Start Input rows

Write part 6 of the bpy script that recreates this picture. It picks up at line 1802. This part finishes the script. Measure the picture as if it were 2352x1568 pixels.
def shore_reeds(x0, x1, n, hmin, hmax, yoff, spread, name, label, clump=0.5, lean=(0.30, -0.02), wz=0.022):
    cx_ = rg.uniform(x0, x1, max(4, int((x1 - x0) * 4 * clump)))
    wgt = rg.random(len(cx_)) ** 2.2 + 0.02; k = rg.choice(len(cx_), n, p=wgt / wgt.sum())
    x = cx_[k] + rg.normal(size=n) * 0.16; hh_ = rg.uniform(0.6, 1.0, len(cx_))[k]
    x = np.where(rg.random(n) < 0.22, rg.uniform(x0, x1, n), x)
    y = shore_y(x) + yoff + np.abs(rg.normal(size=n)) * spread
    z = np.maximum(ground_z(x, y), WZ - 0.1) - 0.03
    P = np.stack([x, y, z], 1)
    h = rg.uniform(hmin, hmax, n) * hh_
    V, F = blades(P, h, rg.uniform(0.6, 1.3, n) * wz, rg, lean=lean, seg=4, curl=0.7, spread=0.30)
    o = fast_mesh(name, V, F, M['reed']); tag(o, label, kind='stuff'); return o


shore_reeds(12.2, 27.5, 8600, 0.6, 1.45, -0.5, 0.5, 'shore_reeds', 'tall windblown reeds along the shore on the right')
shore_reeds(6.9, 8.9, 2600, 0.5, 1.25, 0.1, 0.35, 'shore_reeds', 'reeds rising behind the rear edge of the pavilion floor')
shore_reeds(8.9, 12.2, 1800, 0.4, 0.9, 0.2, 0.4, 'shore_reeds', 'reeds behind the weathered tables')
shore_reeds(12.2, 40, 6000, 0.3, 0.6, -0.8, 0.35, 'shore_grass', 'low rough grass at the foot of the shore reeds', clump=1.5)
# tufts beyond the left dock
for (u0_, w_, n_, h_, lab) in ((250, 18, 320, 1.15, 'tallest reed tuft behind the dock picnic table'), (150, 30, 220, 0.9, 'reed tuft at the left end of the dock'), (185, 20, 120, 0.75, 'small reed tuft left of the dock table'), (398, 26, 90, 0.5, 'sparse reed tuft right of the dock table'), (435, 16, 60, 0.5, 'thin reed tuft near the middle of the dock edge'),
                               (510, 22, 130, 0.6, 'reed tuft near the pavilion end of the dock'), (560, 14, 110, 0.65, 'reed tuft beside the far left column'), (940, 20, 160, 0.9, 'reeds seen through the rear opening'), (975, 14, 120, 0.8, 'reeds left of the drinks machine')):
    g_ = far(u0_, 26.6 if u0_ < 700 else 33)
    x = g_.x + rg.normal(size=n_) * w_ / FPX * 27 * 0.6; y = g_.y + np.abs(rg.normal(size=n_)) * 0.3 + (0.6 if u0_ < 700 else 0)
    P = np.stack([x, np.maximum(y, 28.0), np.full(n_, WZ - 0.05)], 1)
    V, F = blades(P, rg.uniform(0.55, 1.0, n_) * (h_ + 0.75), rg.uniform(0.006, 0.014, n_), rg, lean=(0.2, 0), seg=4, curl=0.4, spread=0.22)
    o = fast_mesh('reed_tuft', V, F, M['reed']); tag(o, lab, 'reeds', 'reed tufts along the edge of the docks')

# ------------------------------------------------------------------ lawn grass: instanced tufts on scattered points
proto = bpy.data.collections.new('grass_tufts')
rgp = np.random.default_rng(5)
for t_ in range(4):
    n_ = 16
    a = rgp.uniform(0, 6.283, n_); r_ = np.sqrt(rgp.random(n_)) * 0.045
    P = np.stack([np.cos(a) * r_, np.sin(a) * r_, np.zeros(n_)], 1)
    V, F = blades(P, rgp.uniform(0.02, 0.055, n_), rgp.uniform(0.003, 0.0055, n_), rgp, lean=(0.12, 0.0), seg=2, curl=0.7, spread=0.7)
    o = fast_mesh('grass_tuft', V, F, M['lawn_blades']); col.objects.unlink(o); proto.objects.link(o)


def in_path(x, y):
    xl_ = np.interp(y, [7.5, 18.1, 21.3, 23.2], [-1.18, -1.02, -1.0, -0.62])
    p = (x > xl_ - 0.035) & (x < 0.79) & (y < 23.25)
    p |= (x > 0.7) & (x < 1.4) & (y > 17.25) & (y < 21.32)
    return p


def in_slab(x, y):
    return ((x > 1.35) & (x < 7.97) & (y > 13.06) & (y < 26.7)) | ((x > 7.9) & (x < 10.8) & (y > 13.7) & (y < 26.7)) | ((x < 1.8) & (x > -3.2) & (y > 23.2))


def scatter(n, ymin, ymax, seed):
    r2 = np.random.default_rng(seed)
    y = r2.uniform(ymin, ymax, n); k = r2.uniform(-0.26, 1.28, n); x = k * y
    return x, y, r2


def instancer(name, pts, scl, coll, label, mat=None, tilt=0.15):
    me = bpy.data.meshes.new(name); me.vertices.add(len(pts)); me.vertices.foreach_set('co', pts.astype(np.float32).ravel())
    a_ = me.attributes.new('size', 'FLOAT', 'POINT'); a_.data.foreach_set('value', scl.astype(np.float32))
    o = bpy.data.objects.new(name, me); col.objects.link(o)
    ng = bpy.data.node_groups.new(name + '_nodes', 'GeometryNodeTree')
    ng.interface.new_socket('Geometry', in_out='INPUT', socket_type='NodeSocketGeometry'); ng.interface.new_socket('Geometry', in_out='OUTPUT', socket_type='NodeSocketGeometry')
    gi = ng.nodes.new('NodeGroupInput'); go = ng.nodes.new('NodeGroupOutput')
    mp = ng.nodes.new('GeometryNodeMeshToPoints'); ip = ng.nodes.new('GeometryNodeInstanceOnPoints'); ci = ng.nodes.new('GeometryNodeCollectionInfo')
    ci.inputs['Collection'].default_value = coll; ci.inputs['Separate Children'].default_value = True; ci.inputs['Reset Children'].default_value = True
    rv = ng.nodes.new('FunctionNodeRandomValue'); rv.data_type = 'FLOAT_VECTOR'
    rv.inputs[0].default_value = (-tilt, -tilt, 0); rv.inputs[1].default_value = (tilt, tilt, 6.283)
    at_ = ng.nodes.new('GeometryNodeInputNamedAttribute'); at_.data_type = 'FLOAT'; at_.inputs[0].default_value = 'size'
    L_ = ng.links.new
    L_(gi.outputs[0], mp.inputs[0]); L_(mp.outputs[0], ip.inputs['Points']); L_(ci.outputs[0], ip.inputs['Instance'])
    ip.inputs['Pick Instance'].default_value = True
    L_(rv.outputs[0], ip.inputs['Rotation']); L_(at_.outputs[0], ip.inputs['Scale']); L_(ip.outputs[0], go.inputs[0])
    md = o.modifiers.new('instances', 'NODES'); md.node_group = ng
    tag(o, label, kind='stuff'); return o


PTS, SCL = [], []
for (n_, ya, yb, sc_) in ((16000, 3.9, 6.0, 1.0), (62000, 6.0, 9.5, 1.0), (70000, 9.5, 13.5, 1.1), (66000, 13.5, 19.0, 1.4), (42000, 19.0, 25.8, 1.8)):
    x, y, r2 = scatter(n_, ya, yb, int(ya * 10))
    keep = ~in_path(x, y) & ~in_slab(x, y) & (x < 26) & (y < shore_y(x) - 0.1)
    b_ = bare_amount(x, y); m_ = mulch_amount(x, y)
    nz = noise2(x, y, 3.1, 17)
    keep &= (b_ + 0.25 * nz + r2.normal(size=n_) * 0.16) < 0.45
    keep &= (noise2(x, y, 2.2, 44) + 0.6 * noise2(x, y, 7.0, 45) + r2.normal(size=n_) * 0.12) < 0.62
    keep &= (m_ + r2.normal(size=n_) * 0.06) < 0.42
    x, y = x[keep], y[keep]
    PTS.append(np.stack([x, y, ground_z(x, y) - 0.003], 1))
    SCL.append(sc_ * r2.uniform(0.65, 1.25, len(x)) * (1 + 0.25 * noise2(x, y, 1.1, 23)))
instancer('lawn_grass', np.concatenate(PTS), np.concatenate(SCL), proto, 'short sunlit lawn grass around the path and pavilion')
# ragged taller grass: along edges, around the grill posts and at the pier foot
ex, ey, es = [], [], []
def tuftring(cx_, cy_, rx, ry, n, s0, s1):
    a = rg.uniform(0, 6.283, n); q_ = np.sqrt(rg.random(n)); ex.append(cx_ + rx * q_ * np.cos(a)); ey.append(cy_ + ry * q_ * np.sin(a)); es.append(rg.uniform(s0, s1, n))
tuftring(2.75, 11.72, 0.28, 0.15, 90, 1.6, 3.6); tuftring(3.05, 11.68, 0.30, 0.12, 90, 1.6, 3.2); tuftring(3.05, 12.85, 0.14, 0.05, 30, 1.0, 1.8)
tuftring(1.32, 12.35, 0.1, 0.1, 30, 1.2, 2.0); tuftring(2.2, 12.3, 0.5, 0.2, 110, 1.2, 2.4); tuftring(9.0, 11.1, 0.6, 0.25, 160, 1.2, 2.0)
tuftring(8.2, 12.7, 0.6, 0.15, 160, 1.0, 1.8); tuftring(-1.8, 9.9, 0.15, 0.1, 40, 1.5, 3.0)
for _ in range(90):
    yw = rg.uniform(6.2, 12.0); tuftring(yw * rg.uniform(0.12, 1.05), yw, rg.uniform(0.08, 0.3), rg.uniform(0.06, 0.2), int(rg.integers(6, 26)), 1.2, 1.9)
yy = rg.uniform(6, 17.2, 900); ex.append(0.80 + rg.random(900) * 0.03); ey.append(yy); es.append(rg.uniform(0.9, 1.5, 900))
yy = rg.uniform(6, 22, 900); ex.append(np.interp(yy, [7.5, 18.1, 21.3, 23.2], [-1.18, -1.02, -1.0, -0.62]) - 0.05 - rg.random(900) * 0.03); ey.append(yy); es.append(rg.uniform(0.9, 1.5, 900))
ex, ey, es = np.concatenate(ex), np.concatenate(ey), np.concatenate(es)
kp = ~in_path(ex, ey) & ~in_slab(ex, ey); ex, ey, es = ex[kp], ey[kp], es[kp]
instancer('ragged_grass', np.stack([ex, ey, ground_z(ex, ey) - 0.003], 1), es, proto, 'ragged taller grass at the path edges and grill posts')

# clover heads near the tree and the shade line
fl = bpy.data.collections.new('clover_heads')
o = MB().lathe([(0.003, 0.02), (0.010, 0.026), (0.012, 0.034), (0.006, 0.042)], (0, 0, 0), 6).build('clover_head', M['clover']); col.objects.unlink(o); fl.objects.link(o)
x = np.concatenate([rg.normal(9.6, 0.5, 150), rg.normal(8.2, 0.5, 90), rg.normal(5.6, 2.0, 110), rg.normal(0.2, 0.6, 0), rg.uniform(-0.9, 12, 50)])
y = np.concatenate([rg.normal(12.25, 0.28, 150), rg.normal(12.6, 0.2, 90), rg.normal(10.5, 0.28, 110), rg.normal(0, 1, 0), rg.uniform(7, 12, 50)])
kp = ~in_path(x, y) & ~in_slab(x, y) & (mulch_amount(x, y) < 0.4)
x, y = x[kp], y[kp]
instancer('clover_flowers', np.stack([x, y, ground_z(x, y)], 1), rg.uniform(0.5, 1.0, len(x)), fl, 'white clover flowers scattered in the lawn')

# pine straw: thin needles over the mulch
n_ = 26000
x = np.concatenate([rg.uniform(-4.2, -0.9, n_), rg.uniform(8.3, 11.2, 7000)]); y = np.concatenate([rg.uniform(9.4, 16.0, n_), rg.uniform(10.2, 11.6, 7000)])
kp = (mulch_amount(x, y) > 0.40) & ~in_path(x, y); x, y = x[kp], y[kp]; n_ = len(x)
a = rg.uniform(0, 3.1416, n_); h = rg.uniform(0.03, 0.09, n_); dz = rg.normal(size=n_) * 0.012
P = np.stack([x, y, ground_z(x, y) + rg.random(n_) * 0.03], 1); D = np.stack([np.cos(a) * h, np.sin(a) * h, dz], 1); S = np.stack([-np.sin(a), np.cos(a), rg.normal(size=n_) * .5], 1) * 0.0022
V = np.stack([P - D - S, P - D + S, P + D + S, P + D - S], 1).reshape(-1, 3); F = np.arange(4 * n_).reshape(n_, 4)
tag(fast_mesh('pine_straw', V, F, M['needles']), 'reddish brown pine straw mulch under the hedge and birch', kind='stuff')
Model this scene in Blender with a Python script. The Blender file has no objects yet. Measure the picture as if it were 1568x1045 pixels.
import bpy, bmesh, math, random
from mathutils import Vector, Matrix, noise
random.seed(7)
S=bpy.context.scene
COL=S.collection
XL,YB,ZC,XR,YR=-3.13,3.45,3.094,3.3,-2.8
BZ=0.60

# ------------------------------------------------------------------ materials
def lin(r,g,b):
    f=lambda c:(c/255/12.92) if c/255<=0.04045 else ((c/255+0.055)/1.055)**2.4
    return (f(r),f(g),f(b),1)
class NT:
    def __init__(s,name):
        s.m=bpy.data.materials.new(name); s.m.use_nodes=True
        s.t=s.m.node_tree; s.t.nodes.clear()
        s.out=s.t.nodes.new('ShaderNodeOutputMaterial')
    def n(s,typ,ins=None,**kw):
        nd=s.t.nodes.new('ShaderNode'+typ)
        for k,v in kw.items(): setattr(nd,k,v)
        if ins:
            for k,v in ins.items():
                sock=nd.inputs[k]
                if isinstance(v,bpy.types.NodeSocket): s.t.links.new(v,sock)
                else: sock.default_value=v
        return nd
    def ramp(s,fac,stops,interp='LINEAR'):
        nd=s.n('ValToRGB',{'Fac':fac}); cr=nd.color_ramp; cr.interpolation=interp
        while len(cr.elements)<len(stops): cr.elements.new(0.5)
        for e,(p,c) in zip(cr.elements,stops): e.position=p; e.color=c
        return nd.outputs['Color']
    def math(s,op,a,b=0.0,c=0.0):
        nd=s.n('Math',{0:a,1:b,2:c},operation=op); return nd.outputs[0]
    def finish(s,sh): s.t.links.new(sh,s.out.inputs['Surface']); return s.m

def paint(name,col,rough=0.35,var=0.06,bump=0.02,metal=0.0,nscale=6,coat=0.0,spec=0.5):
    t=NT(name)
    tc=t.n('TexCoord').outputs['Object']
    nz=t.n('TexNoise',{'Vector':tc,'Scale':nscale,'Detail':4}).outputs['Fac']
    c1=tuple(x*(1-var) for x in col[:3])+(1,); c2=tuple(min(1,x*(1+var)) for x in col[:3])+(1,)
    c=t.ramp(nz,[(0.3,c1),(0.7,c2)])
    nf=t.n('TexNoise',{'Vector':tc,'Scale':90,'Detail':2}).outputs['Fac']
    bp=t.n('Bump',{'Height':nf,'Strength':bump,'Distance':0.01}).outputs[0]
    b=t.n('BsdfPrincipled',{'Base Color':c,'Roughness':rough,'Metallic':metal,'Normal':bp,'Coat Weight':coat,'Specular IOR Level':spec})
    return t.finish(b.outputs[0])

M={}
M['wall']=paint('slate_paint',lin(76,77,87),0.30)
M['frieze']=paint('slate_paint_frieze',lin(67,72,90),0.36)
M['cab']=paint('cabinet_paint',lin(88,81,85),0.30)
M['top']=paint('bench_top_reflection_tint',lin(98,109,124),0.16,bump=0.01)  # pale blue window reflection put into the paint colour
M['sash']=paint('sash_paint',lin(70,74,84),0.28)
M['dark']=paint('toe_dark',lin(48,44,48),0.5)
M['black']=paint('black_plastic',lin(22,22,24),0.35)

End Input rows

- [Aim of the task]
Extract the first line above and each line after it up to and including the one with "o = fast_mesh(name, V, F, M['reed']);", please, exactly and with nothing else.

- [Full output]
Write part 6 of the bpy script that recreates this picture. It picks up at line 1802. This part finishes the script. Measure the picture as if it were 2352x1568 pixels.
def shore_reeds(x0, x1, n, hmin, hmax, yoff, spread, name, label, clump=0.5, lean=(0.30, -0.02), wz=0.022):
    cx_ = rg.uniform(x0, x1, max(4, int((x1 - x0) * 4 * clump)))
    wgt = rg.random(len(cx_)) ** 2.2 + 0.02; k = rg.choice(len(cx_), n, p=wgt / wgt.sum())
    x = cx_[k] + rg.normal(size=n) * 0.16; hh_ = rg.uniform(0.6, 1.0, len(cx_))[k]
    x = np.where(rg.random(n) < 0.22, rg.uniform(x0, x1, n), x)
    y = shore_y(x) + yoff + np.abs(rg.normal(size=n)) * spread
    z = np.maximum(ground_z(x, y), WZ - 0.1) - 0.03
    P = np.stack([x, y, z], 1)
    h = rg.uniform(hmin, hmax, n) * hh_
    V, F = blades(P, h, rg.uniform(0.6, 1.3, n) * wz, rg, lean=lean, seg=4, curl=0.7, spread=0.30)
    o = fast_mesh(name, V, F, M['reed']); tag(o, label, kind='stuff'); return o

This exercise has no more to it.